Stop after the line containing "C = S.collection": print each line exactly from the first line of the listing up to that point.
Start GIVEN DATA
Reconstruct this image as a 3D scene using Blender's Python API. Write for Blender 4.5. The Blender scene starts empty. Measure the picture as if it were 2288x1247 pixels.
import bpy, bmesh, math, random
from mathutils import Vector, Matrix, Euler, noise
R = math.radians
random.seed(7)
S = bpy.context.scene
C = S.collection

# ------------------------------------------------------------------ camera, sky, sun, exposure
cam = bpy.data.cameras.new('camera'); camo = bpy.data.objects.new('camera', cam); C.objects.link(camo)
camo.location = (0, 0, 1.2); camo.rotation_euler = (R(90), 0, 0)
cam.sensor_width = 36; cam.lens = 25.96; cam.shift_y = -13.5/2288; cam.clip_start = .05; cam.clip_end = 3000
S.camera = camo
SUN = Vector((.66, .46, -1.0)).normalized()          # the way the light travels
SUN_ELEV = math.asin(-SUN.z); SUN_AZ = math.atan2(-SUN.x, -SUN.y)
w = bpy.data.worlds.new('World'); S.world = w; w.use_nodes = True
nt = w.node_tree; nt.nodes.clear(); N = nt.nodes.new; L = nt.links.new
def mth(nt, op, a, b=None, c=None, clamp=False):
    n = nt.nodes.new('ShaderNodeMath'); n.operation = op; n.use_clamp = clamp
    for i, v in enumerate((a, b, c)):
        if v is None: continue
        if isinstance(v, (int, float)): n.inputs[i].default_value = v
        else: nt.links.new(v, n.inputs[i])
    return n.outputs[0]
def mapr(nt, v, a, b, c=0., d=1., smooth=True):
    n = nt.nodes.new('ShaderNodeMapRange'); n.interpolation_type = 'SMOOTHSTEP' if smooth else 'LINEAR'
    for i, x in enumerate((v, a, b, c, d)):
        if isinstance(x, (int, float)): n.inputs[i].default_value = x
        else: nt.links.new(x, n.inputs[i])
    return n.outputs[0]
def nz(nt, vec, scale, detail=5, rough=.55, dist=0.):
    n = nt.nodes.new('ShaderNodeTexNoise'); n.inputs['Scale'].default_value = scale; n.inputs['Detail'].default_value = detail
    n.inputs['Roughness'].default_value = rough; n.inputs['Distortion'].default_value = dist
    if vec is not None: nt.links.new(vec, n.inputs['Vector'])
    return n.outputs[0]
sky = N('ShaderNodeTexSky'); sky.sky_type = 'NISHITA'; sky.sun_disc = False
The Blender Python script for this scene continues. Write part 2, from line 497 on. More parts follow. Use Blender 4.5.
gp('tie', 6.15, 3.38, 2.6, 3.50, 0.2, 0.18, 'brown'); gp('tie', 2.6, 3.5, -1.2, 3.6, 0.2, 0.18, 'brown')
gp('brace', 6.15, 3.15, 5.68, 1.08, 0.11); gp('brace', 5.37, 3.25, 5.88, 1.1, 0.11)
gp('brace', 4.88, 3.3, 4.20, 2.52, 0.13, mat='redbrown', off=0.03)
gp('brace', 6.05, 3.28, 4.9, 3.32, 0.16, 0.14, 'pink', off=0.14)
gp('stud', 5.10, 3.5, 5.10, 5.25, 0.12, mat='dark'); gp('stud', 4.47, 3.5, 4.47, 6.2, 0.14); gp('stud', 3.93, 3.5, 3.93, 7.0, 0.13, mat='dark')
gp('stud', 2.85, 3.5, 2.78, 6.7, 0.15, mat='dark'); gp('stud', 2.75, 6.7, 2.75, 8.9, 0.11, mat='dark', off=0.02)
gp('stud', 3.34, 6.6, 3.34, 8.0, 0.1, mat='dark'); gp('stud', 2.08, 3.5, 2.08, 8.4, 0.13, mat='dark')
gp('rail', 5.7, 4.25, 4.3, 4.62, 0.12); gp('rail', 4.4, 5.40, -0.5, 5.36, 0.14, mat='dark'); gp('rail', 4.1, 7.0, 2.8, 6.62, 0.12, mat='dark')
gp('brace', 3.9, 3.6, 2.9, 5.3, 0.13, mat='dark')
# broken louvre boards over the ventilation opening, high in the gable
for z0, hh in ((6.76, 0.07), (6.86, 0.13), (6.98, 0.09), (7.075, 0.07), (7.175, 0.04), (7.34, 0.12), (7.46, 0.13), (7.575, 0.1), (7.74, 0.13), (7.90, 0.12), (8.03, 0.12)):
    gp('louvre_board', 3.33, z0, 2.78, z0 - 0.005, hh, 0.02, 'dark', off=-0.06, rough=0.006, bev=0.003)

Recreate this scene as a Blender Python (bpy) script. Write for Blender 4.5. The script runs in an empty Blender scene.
End GIVEN DATA
-- RESPONSE TO THIS TASK --
Reconstruct this image as a 3D scene using Blender's Python API. Write for Blender 4.5. The Blender scene starts empty. Measure the picture as if it were 2288x1247 pixels.
import bpy, bmesh, math, random
from mathutils import Vector, Matrix, Euler, noise
R = math.radians
random.seed(7)
S = bpy.context.scene
C = S.collection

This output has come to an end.